I'm close to finishing my Ph.D. at a state university and the required text on the dissertation title page appears incorrect to me.

As specified by the university graduate college, the required text should read, "Submitted to the Faculty of the Graduate College of the "My State" State University in partial fulfillment of the requirement for the Degree of Doctor of Philosophy"

Replace "My State" with any U.S. state.

Is the "the" just after "Graduate College" necessary? It appears to me that it is not since this is not part of the official university name. This is also shown here.

Am I justified in requesting a change to the text?

  • 2
    It really depends on the name. It could presumably be: the Graduate College of Ohio State University OR the Graduate College of the State University of Ohio. Can you clarify?
    – Lambie
    Jan 10, 2019 at 19:47
  • 6
    @Lambie Actually, unlike most [N] State Universities, Ohio State is The Ohio State University Jan 10, 2019 at 19:57
  • @Lambie Oklahoma State University. AFAIK, that is the full name.
    – mitchute
    Jan 10, 2019 at 19:59
  • The official OSU Office of Licensing and Trademarks website consistently uses a zero article in front of the university name, and I think that they of all people would be careful about getting the name precisely right! However, dissertation committees are notoriously persnickety, so I would advise following their guidance on your dissertation unless you successfully convince them to change it. Jan 10, 2019 at 20:12
  • @StoneyB There are others as well.
    – Lambie
    Jan 10, 2019 at 20:30

3 Answers 3


This is truly the kind of question that is pointless to ask on the Internet, because it's your university's policy. Also they're not going to mark you up or down based on whether you included a grammatical determiner on the front page. If that's all you have to worry about, then you must feel pretty confident about your actual PhD content.

If it is really keeping you awake at night, then talk to your mentor or professor. Better: just leave it alone. This is not important. Focusing on important things, and ignoring unimportant things, is probably a good PhD skill. Learn it.


Submitted to the Faculty of the Graduate College of Oklahoma State University.

I would not use a the there as the university itself does not.

Personally, I would only use a the if the official name were: The State University of [some state].

This text: Submitted to the Faculty of the Graduate College of the "My State" State University in partial fulfillment of the requirement for the Degree of Doctor of Philosophy" contains a placeholder term.

"My State": so, it a generic thing and not specific to Oklahoma State University.
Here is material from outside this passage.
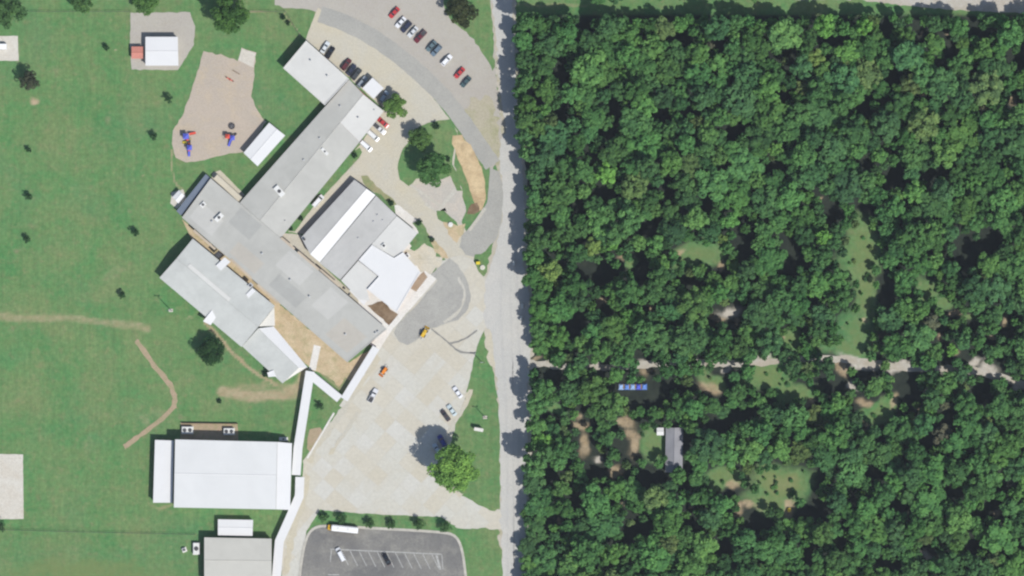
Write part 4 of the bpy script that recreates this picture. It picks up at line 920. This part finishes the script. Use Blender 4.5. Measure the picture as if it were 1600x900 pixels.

Because if it were specific to Oklahoma State University,it would not say: My State, would it?

In any event, you can easily check the university's library to see how they title dissertations. They are all in the library....

  • 1
    I agree with you that this seems to be the correct usage, but dissertation guidelines are notoriously inflexible. So if the OP is unable to successfully petition to have the published guidelines officially changed, then they'd risk actual rejection even if they are correct. I'd spell "the" as "teh" if that's what the dissertation guidelines commanded me to do rather than risk years of work being rejected! Jan 10, 2019 at 21:12
  • @CanadianYankee The fact the OP has been given that italic text with a placeholder shows that that is some generic thing. That text in italics cannot possibly be specific to his university. Ergo, it is not a specific way to write it for his university.
    – Lambie
    Jan 10, 2019 at 23:05
  • I have to agree that omitting "the" is the correct usage. However, this appears to be the standard text for all but a few dissertations. SMH.
    – mitchute
    Jan 11, 2019 at 12:45
  • No college/university will disagree with correct grammar. What they don't want is something really agrammatical or non-standard English.
    – Lambie
    Feb 16, 2019 at 16:19

The definite article is common, but it depends on how the name of the school is phrased. In formal documents, you might use the full name, which includes words ordinarily omitted. For example, my alma mater is The University of California at Los Angeles. I don't have my diploma handy to check, but other diplomas say, in small print,

The Regents of the

then in large print,

University of California

and then in small print

at Los Angeles

As an example:

enter image description here

In most contexts, however, my school is usually abbreviated to, The University of California Los Angeles, or more commonly, just UCLA. However, when using the acronym you would not say "the UCLA".

It's similar for other schools, for example:

The University of Washington

is often abbreviated in conversation to U Dub (not The U Dub). Meanwhile

Washington State University

is normally used without the definite article, and abbreviated as WSU.

The point is, do whatever is customary for your university. The most important thing is that your dissertation follows the format of every other dissertation, so that there are no minor quibbles that might interfere with its acceptance.

  • Thank you for your response. I agree with you in the case of UCLA. Also, "The University of Oklahoma" and "The Ohio State University" as mentioned above.
    – mitchute
    Jan 11, 2019 at 12:41
  • @mitchute I've added a couple more examples. It would seem "The Ohio State University" is kind of an exception to the common practice -- so again, do what your advisers say is correct, as tradition is important on a college campus.